Your task is to copy the stretch of lines in the records below that begins with the line containing "Continue the Blender" and ends with the line containing "mb.build('rim', M['print_grey'], wl)", exactly as written, with nothing added.

══════════════════════════════

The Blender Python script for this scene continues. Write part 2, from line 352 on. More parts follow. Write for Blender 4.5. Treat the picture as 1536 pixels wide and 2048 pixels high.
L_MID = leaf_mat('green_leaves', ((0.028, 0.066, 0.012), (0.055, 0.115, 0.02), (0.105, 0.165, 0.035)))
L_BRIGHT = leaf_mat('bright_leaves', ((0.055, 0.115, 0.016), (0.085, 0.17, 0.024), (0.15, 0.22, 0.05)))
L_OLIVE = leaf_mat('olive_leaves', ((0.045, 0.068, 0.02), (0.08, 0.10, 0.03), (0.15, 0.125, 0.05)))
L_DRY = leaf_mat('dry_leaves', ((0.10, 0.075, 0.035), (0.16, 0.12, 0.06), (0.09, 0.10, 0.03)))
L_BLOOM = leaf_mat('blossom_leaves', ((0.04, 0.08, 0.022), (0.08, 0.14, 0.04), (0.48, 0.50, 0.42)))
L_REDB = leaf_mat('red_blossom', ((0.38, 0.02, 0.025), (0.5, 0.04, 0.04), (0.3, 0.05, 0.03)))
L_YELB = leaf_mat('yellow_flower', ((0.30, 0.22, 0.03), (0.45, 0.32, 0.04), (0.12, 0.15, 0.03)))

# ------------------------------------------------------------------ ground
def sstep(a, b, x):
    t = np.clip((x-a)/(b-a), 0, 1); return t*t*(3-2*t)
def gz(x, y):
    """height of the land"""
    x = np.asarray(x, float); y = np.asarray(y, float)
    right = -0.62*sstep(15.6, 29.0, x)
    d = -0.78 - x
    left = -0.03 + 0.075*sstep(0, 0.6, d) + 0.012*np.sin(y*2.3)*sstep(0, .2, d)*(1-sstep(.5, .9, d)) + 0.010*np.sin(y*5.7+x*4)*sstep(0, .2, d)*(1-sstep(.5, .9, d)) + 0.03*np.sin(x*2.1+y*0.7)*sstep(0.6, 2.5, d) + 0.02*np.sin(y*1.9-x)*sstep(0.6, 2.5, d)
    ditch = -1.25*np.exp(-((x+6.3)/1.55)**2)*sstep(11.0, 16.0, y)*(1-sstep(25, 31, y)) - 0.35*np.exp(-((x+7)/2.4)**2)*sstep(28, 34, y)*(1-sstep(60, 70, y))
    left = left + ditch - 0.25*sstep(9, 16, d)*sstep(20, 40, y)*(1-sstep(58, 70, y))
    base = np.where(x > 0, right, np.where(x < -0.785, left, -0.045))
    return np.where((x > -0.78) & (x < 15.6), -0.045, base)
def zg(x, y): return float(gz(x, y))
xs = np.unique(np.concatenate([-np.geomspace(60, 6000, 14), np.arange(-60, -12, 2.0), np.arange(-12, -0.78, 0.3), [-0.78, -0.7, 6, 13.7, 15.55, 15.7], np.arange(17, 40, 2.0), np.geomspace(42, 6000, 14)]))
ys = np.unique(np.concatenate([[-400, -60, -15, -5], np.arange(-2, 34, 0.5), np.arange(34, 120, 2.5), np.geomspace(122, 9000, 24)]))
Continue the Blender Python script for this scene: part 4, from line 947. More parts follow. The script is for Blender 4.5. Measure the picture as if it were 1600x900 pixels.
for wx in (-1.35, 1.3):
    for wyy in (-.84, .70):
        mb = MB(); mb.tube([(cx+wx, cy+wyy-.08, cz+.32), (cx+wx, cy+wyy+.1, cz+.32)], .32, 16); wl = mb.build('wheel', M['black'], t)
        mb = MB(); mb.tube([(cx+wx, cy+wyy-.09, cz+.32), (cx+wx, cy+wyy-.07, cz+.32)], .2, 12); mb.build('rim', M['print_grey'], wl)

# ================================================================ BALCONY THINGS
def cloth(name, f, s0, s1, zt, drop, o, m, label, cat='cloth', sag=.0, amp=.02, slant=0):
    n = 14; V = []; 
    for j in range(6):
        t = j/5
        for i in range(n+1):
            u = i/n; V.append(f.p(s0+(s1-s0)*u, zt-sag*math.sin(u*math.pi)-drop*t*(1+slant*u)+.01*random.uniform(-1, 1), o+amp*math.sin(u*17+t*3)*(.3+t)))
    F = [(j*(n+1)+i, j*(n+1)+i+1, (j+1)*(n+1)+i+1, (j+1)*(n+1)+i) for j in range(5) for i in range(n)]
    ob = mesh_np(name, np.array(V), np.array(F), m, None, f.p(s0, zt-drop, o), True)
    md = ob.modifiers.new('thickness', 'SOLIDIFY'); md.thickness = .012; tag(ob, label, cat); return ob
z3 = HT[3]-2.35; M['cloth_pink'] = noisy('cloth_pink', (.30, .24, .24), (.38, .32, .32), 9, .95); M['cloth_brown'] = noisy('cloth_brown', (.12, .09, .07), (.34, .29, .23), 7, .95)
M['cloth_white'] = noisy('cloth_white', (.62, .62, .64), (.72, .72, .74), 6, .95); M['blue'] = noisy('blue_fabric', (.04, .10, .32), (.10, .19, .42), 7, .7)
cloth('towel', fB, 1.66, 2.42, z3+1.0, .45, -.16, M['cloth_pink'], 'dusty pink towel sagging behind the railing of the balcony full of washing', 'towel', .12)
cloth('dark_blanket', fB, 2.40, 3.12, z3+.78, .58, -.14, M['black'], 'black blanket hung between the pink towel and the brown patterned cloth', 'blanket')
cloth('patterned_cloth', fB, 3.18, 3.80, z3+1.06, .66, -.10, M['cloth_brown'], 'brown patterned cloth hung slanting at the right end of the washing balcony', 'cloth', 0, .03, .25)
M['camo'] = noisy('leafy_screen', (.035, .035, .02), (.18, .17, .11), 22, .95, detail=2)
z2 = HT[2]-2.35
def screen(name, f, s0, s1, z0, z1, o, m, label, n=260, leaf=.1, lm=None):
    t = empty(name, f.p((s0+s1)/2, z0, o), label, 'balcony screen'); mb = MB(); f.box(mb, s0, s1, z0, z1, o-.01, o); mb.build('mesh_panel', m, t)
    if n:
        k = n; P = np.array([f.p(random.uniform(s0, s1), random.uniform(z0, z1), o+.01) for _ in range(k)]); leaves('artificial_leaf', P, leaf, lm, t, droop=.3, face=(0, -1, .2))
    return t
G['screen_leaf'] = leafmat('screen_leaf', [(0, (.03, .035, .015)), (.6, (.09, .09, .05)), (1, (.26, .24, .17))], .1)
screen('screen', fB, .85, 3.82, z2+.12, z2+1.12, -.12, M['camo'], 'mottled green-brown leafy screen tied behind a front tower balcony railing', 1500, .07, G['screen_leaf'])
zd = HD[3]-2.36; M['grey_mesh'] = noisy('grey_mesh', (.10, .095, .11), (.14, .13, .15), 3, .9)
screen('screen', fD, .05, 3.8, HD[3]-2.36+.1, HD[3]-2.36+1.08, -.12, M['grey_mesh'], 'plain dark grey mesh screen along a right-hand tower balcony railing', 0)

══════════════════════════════

Reply »
Continue the Blender Python script for this scene: part 4, from line 947. More parts follow. The script is for Blender 4.5. Measure the picture as if it were 1600x900 pixels.
for wx in (-1.35, 1.3):
    for wyy in (-.84, .70):
        mb = MB(); mb.tube([(cx+wx, cy+wyy-.08, cz+.32), (cx+wx, cy+wyy+.1, cz+.32)], .32, 16); wl = mb.build('wheel', M['black'], t)
        mb = MB(); mb.tube([(cx+wx, cy+wyy-.09, cz+.32), (cx+wx, cy+wyy-.07, cz+.32)], .2, 12); mb.build('rim', M['print_grey'], wl)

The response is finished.